• [Exercise brief]:
Type out the complete listing below word for word, without its pictures.
=== Dataset excerpts ===
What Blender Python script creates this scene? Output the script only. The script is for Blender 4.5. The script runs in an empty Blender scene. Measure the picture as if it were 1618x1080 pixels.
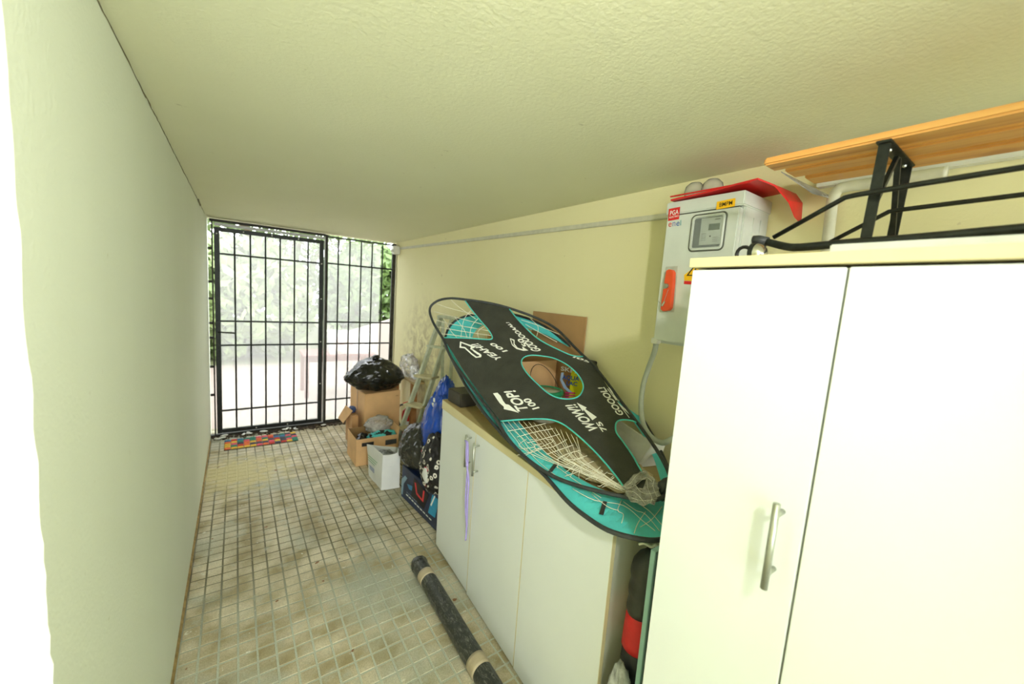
import bpy, bmesh, math, random
from mathutils import Vector, Matrix, noise, geometry
random.seed(7)
scn = bpy.context.scene
COL = scn.collection
PI = math.pi

# ------------------------------------------------------------------ camera, light, exposure
CAMX, CAMZ, YAW, PITCH, ROLL, FPX = .2359, 1.6839, .6183, .116, .0706, 616.6
_f = Vector((math.sin(YAW)*math.cos(PITCH), math.cos(YAW)*math.cos(PITCH), -math.sin(PITCH)))
_r0 = Vector((math.cos(YAW), -math.sin(YAW), 0)); _u0 = _r0.cross(_f)
_r = _r0*math.cos(ROLL) + _u0*math.sin(ROLL); _u = -_r0*math.sin(ROLL) + _u0*math.cos(ROLL)
C0 = Vector((CAMX, 0, CAMZ))
cam = bpy.data.cameras.new('camera'); camo = bpy.data.objects.new('camera', cam); COL.objects.link(camo)
camo.matrix_world = Matrix(((_r.x, _u.x, -_f.x, C0.x), (_r.y, _u.y, -_f.y, C0.y), (_r.z, _u.z, -_f.z, C0.z), (0, 0, 0, 1)))
cam.sensor_width = 36; cam.lens = FPX/1618*36; cam.clip_start = .02; cam.clip_end = 300
cam.dof.use_dof = True; cam.dof.focus_distance = 1.5; cam.dof.aperture_fstop = 2.6
scn.camera = camo
vs = scn.view_settings
vs.view_transform = 'Standard'; vs.look = 'None'; vs.gamma = 1; vs.use_curve_mapping = False
vs.exposure = 0.14

world = bpy.data.worlds.new('sky'); scn.world = world; world.use_nodes = True
wn = world.node_tree.nodes; wl = world.node_tree.links
bg = wn['Background']; bg.inputs['Color'].default_value = (.93, .97, 1.0, 1); bg.inputs['Strength'].default_value = 6.4

def area(name, loc, target, size, power, color, spread=PI):
    l = bpy.data.lights.new(name, 'AREA'); l.shape = 'DISK'; l.size = size; l.energy = power; l.color = color; l.spread = spread
    o = bpy.data.objects.new(name, l); COL.objects.link(o); o.location = loc
    o.rotation_euler = (Vector(target)-Vector(loc)).to_track_quat('-Z', 'Y').to_euler(); return o
# the photographer's flash, held a little above and behind the camera
area('flash', (.34, -.45, 2.14), (.80, 4.2, 1.2), .10, 12.5, (1, .995, .97), 1.95)

# ------------------------------------------------------------------ pixel -> point on a real plane
def ray(x, y): return _f*FPX + _r*(x-809) + _u*(540-y)
def hit(x, y, n, d):
    n = Vector(n); D = ray(x, y); return C0 + D*((d - n.dot(C0))/n.dot(D))
def PZ(x, y, z=0): return hit(x, y, (0, 0, 1), z)
def PY(x, y, v): return hit(x, y, (0, 1, 0), v)
def PX(x, y, v): return hit(x, y, (1, 0, 0), v)

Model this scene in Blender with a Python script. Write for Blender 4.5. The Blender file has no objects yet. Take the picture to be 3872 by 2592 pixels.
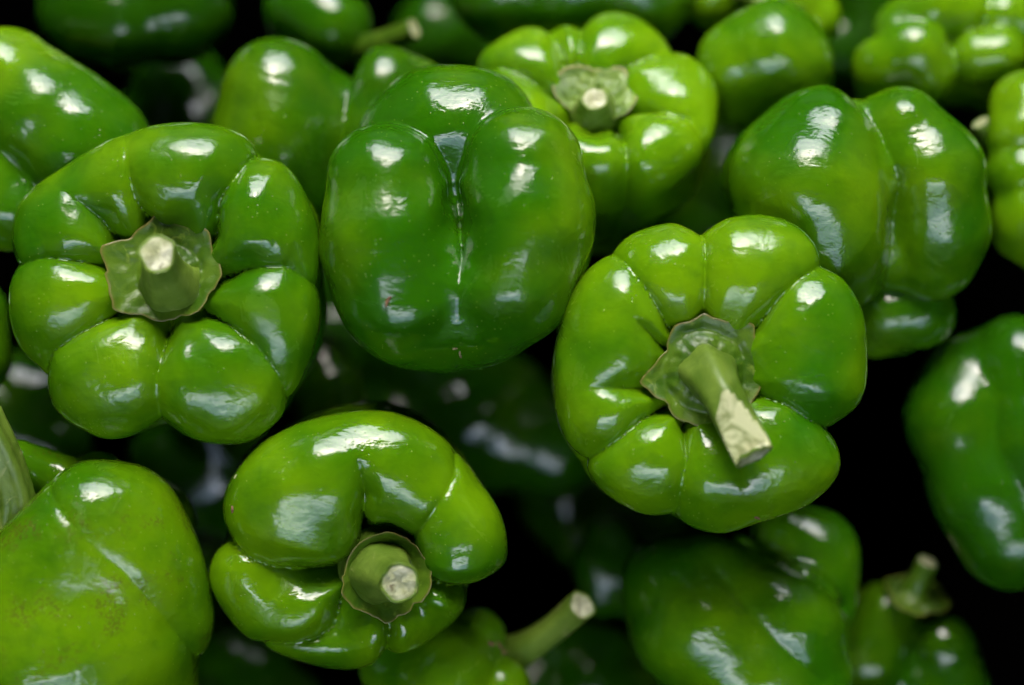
import bpy, math, random, time
import numpy as np
from mathutils import Vector
T0 = time.time()
S = bpy.context.scene
C = S.collection
rad = math.radians

# ------------------------------------------------------------------ camera, world, sun, exposure
# Lengths below are in "units" of 0.115 mm (U metres); the heap is modelled in a frame whose origin is
# the point of sharp focus: x to the right, y up the sloping heap, z towards the viewer.
U = 0.000115
D = 4962.0                       # viewing distance in units (0.57 m)
TILT = rad(30)                   # the lens looks down, 30 degrees off the vertical
RX = np.array([1.0, 0, 0]); UY = np.array([0, math.cos(TILT), math.sin(TILT)]); BZ = np.array([0, -math.sin(TILT), math.cos(TILT)])
FOCUS = np.array([0, 0, 0.16])   # world position of the focus point
def W(p):
    p = np.asarray(p, dtype=float)
    return FOCUS + U*(p[..., 0:1]*RX + p[..., 1:2]*UY + p[..., 2:3]*BZ)
def WD(v):
    v = np.asarray(v, dtype=float)
    return v[..., 0:1]*RX + v[..., 1:2]*UY + v[..., 2:3]*BZ
cam = bpy.data.objects.new('camera', bpy.data.cameras.new('camera')); C.objects.link(cam); S.camera = cam
cam.data.lens = 50; cam.data.sensor_width = 23.6
cam.data.clip_start = 0.02; cam.data.clip_end = 500
cam.location = W([0, 0, D]); cam.rotation_euler = (TILT, 0, 0)
cam.data.dof.use_dof = True; cam.data.dof.focus_distance = D*U + 0.010; cam.data.dof.aperture_fstop = 1.7
cam.data.dof.aperture_blades = 9

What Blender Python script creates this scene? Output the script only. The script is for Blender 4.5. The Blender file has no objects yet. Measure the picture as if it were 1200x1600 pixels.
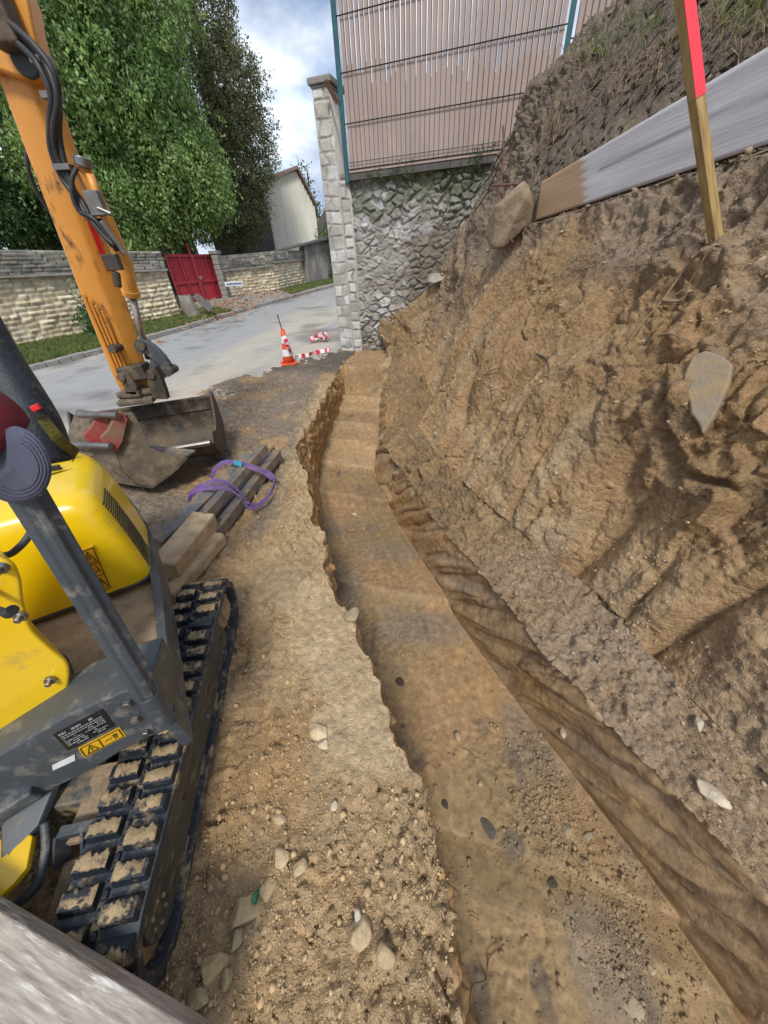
===
• [Complete output]:
What Blender Python script creates this scene? Output the script only. The script is for Blender 4.5. The script runs in an empty Blender scene. Measure the picture as if it were 1618x1080 pixels.
import bpy, bmesh, math, random
from mathutils import Vector, Matrix, noise, geometry
random.seed(7)
scn = bpy.context.scene
COL = scn.collection
PI = math.pi

# ------------------------------------------------------------------ camera, light, exposure
CAMX, CAMZ, YAW, PITCH, ROLL, FPX = .2359, 1.6839, .6183, .116, .0706, 616.6
_f = Vector((math.sin(YAW)*math.cos(PITCH), math.cos(YAW)*math.cos(PITCH), -math.sin(PITCH)))
_r0 = Vector((math.cos(YAW), -math.sin(YAW), 0)); _u0 = _r0.cross(_f)
_r = _r0*math.cos(ROLL) + _u0*math.sin(ROLL); _u = -_r0*math.sin(ROLL) + _u0*math.cos(ROLL)
C0 = Vector((CAMX, 0, CAMZ))
cam = bpy.data.cameras.new('camera'); camo = bpy.data.objects.new('camera', cam); COL.objects.link(camo)
camo.matrix_world = Matrix(((_r.x, _u.x, -_f.x, C0.x), (_r.y, _u.y, -_f.y, C0.y), (_r.z, _u.z, -_f.z, C0.z), (0, 0, 0, 1)))
cam.sensor_width = 36; cam.lens = FPX/1618*36; cam.clip_start = .02; cam.clip_end = 300
cam.dof.use_dof = True; cam.dof.focus_distance = 1.5; cam.dof.aperture_fstop = 2.6
scn.camera = camo
vs = scn.view_settings
vs.view_transform = 'Standard'; vs.look = 'None'; vs.gamma = 1; vs.use_curve_mapping = False
vs.exposure = 0.14

world = bpy.data.worlds.new('sky'); scn.world = world; world.use_nodes = True
wn = world.node_tree.nodes; wl = world.node_tree.links
bg = wn['Background']; bg.inputs['Color'].default_value = (.93, .97, 1.0, 1); bg.inputs['Strength'].default_value = 6.4

def area(name, loc, target, size, power, color, spread=PI):
    l = bpy.data.lights.new(name, 'AREA'); l.shape = 'DISK'; l.size = size; l.energy = power; l.color = color; l.spread = spread
    o = bpy.data.objects.new(name, l); COL.objects.link(o); o.location = loc
    o.rotation_euler = (Vector(target)-Vector(loc)).to_track_quat('-Z', 'Y').to_euler(); return o
# the photographer's flash, held a little above and behind the camera
area('flash', (.34, -.45, 2.14), (.80, 4.2, 1.2), .10, 12.5, (1, .995, .97), 1.95)

# ------------------------------------------------------------------ pixel -> point on a real plane
def ray(x, y): return _f*FPX + _r*(x-809) + _u*(540-y)
def hit(x, y, n, d):
    n = Vector(n); D = ray(x, y); return C0 + D*((d - n.dot(C0))/n.dot(D))
def PZ(x, y, z=0): return hit(x, y, (0, 0, 1), z)
def PY(x, y, v): return hit(x, y, (0, 1, 0), v)
def PX(x, y, v): return hit(x, y, (1, 0, 0), v)

Model this scene in Blender with a Python script. Write for Blender 4.5. The Blender file has no objects yet. Take the picture to be 3872 by 2592 pixels.
import bpy, math, random, time
import numpy as np
from mathutils import Vector
T0 = time.time()
S = bpy.context.scene
C = S.collection
rad = math.radians

# ------------------------------------------------------------------ camera, world, sun, exposure
# Lengths below are in "units" of 0.115 mm (U metres); the heap is modelled in a frame whose origin is
# the point of sharp focus: x to the right, y up the sloping heap, z towards the viewer.
U = 0.000115
D = 4962.0                       # viewing distance in units (0.57 m)
TILT = rad(30)                   # the lens looks down, 30 degrees off the vertical
RX = np.array([1.0, 0, 0]); UY = np.array([0, math.cos(TILT), math.sin(TILT)]); BZ = np.array([0, -math.sin(TILT), math.cos(TILT)])
FOCUS = np.array([0, 0, 0.16])   # world position of the focus point
def W(p):
    p = np.asarray(p, dtype=float)
    return FOCUS + U*(p[..., 0:1]*RX + p[..., 1:2]*UY + p[..., 2:3]*BZ)
def WD(v):
    v = np.asarray(v, dtype=float)
    return v[..., 0:1]*RX + v[..., 1:2]*UY + v[..., 2:3]*BZ
cam = bpy.data.objects.new('camera', bpy.data.cameras.new('camera')); C.objects.link(cam); S.camera = cam
cam.data.lens = 50; cam.data.sensor_width = 23.6
cam.data.clip_start = 0.02; cam.data.clip_end = 500
cam.location = W([0, 0, D]); cam.rotation_euler = (TILT, 0, 0)
cam.data.dof.use_dof = True; cam.data.dof.focus_distance = D*U + 0.010; cam.data.dof.aperture_fstop = 1.7
cam.data.dof.aperture_blades = 9

What Blender Python script creates this scene? Output the script only. The script is for Blender 4.5. The Blender file has no objects yet. Measure the picture as if it were 1200x1600 pixels.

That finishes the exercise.